Em Dez, por mais que se fale o tempo inteiro dele, o homem adulto não está presente, ao menos não diante da tela. Em 20 Dedos não, é um filme claramente confrontativo, uma batalha mesmo.

Acho difícil comparar um filme com o outro, cada filme tem uma perspectiva diferente. É Kiarostami que deve responder por que fez da forma que fez. Quanto a 20 Dedos, eu pensei muito detalhadamente sobre os diálogos, sobre as experiências e os pensamentos vividos por uma mulher. Às vezes não precisamos ver uma flor, apenas sentimos o cheiro dela e sabemos que há uma flor, e que flor é. 20 Dedos tem o cheiro de uma mulher.

Excetuada a cena no restaurante, todas as cenas do filme se passam em veículos: carro, motocicleta, barco, teleférico.

Isso está no filme para que tudo seja símbolo de movimento. Para que não pareça que eles estão parados, discutindo, e que algo se move enquanto eles conversam. Fui algo que eu me dei conta numa noite, em que eu estava muito triste, tentando dormir, e achava que não iria acordar, não veria o dia seguinte, o mundo ia acabar. Acordei no dia seguinte e curiosamente o sol nasceu, os pássaros cantavam, a guerra do Iraque continuava, era só eu que sofria e estava parada. Foi assim que eu percebi que poderia fazer 20 Dedos, e os veículos se prestam a essa função de dar movimento às coisas.

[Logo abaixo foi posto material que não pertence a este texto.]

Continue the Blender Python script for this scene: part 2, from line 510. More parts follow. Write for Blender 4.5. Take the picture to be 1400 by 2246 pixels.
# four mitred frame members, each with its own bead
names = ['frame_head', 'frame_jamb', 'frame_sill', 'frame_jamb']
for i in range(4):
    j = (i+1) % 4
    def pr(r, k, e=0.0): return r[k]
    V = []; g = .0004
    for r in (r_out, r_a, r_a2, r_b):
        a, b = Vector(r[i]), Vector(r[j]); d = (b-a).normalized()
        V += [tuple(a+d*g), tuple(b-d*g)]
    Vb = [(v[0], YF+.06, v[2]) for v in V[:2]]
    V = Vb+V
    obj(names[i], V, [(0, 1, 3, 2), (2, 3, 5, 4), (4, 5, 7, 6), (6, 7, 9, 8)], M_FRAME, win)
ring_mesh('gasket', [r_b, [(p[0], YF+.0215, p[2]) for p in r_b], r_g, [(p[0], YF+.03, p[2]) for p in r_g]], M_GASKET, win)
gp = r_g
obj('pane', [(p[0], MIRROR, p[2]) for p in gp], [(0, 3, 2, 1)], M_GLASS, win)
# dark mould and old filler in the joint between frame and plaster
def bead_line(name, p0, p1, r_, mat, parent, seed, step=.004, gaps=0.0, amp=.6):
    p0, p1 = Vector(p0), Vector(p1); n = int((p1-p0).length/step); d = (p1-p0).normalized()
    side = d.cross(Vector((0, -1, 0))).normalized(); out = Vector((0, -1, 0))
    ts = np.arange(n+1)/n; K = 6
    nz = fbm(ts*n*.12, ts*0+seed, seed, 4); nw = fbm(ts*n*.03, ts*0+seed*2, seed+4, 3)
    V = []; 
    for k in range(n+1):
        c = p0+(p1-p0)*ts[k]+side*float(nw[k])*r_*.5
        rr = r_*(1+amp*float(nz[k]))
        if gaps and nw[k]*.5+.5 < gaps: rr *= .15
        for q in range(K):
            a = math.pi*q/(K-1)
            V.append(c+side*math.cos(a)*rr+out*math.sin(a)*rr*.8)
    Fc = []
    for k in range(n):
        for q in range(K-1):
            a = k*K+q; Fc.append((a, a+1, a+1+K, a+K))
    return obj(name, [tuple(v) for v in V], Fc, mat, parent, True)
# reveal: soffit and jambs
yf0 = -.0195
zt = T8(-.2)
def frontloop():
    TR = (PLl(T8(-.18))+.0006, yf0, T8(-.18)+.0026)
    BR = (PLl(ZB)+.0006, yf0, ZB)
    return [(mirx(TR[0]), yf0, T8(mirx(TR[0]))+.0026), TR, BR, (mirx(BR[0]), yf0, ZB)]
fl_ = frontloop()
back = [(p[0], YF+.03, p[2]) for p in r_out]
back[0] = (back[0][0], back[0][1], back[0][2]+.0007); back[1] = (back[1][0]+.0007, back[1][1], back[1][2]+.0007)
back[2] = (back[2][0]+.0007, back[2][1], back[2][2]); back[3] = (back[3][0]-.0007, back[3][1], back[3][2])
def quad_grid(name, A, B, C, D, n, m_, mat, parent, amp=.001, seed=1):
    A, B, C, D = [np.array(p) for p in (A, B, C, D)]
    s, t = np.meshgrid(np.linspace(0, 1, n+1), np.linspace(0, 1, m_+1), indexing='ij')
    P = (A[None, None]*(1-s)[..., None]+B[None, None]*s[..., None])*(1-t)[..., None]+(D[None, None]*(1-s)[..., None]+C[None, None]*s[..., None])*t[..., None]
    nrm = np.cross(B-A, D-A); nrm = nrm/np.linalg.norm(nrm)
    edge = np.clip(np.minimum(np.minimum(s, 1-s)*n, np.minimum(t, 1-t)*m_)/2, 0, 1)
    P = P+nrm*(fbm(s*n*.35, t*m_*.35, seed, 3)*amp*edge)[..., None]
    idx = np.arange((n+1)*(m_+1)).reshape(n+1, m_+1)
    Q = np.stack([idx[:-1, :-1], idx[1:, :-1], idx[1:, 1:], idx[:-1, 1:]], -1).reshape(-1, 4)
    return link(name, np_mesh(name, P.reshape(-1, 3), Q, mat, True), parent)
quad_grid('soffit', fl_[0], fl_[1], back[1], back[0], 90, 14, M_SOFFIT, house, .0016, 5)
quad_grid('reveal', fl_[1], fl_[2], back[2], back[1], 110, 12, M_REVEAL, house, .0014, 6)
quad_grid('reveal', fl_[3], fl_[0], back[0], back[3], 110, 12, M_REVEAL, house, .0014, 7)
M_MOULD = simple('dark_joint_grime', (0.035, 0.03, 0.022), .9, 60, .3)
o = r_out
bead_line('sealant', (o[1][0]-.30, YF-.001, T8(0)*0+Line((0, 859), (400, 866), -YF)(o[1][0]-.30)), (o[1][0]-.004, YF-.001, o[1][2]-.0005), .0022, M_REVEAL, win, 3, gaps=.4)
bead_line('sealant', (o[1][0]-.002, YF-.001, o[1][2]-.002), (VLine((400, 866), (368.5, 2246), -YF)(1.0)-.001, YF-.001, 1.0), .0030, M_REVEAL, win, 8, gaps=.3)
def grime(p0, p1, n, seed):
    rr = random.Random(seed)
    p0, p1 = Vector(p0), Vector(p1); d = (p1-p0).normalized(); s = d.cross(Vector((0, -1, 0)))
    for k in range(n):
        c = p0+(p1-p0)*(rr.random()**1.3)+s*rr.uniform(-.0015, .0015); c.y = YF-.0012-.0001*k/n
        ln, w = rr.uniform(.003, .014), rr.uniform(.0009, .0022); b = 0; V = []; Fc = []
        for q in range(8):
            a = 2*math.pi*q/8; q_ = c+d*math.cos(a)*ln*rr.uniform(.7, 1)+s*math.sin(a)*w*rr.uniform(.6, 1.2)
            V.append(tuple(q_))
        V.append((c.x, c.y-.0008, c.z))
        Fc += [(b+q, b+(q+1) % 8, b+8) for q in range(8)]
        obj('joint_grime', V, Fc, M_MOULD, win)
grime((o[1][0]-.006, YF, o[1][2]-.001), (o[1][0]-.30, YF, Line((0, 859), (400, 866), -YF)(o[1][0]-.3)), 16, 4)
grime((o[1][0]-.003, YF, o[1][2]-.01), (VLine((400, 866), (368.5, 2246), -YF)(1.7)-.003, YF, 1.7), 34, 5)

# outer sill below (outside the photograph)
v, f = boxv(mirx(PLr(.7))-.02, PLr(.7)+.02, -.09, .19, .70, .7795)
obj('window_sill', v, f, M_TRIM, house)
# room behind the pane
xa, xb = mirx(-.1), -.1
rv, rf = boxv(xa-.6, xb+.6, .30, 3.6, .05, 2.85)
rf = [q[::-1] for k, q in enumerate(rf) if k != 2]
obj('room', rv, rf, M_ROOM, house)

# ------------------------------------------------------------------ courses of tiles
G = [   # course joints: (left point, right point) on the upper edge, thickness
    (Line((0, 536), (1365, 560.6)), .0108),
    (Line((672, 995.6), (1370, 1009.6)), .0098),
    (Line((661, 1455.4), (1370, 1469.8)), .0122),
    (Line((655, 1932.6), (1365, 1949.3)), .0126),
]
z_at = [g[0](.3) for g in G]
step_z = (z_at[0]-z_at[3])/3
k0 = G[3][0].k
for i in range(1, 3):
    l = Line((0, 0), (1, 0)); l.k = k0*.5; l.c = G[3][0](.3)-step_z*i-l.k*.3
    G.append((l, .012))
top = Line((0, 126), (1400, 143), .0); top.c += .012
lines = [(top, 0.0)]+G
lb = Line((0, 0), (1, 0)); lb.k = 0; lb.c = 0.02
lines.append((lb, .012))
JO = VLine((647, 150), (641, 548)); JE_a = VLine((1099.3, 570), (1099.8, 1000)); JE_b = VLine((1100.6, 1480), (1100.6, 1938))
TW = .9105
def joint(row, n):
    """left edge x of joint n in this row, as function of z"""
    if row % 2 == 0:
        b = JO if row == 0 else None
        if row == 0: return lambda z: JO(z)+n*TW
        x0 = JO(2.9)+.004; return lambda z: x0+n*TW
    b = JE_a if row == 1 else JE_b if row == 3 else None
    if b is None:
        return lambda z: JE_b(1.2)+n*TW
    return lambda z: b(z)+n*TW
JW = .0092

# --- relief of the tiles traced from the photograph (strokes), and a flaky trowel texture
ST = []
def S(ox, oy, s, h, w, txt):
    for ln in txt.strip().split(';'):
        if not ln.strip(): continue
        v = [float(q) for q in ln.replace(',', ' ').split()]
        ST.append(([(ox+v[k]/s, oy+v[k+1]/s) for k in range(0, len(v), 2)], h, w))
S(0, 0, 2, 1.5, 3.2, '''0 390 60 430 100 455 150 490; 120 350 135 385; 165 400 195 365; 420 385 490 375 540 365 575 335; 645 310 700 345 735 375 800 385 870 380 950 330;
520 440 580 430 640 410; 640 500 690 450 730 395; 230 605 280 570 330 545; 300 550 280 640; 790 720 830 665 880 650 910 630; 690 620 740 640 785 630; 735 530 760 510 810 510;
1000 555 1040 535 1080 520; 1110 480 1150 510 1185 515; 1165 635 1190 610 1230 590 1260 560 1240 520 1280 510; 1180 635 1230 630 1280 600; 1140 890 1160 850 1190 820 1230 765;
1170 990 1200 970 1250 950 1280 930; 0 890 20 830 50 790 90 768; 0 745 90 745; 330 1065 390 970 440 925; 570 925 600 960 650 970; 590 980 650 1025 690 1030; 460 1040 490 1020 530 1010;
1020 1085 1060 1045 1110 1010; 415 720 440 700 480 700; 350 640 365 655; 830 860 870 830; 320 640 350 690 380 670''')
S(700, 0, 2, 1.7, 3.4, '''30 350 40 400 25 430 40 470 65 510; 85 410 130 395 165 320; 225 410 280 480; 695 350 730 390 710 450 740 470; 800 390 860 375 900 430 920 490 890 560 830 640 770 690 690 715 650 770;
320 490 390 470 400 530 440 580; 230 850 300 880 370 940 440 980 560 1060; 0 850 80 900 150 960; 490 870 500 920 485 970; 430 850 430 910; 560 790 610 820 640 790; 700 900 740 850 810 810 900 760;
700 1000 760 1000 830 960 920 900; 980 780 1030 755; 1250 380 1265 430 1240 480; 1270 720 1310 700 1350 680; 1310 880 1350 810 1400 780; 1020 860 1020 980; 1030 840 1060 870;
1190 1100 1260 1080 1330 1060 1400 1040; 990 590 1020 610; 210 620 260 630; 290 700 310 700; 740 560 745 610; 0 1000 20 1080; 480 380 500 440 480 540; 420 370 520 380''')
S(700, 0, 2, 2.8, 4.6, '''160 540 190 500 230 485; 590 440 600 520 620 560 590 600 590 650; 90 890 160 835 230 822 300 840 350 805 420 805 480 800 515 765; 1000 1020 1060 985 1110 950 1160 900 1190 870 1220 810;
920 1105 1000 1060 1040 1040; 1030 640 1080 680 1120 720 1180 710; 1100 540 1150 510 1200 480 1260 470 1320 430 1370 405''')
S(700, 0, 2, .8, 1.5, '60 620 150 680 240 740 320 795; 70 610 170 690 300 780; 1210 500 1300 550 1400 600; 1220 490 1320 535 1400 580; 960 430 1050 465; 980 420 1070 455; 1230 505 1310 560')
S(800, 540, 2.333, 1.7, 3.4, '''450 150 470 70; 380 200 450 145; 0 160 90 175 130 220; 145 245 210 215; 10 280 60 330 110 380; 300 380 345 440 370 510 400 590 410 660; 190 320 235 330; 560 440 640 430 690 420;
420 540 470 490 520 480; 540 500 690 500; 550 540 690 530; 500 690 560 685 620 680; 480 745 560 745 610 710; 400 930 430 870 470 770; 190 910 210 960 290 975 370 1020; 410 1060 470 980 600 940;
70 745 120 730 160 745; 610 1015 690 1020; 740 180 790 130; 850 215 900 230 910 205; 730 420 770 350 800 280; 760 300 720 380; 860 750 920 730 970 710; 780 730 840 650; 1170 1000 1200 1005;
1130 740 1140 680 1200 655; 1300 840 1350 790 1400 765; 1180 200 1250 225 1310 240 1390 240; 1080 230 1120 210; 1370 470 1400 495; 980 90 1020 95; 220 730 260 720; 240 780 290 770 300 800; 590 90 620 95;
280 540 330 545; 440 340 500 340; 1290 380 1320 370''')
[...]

Quanto dos diálogos que estão no filme estava escrito antes da filmagem e o que é improvisado? Como foi a preparação das cenas e as indicações que você deu para o ator que co-protagoniza com você o filme?

O roteiro foi escrito minuciosamente. Mas, ora, eu era a diretora mas também estava diante da câmera. Então eu não podia dirigi-lo sem ser dessa forma. O roteiro não é seguido linha a linha, existia uma certa liberdade para deixar a discussão fluir, seguir o ritmo próprio dela. Mas em vários momentos do filme, se você prestar bastante atenção, eu falo: "Escuta!" Era como uma deixa, e ele é um ator muito experiente e bom de trabalhar improvisando. Ele percebia imediatamente que eu queria introduzir alguma coisa nova na cena, e então eu falava alguma coisa que reconduzia a conversa para onde eu queria.

Entrevista realizada por Ruy Gardnier no dia 2 de novembro de 2004, em São Paulo, Hotel Crowne Plaza. Agradecimentos a A. Paivand pela tradução simultânea do farsi.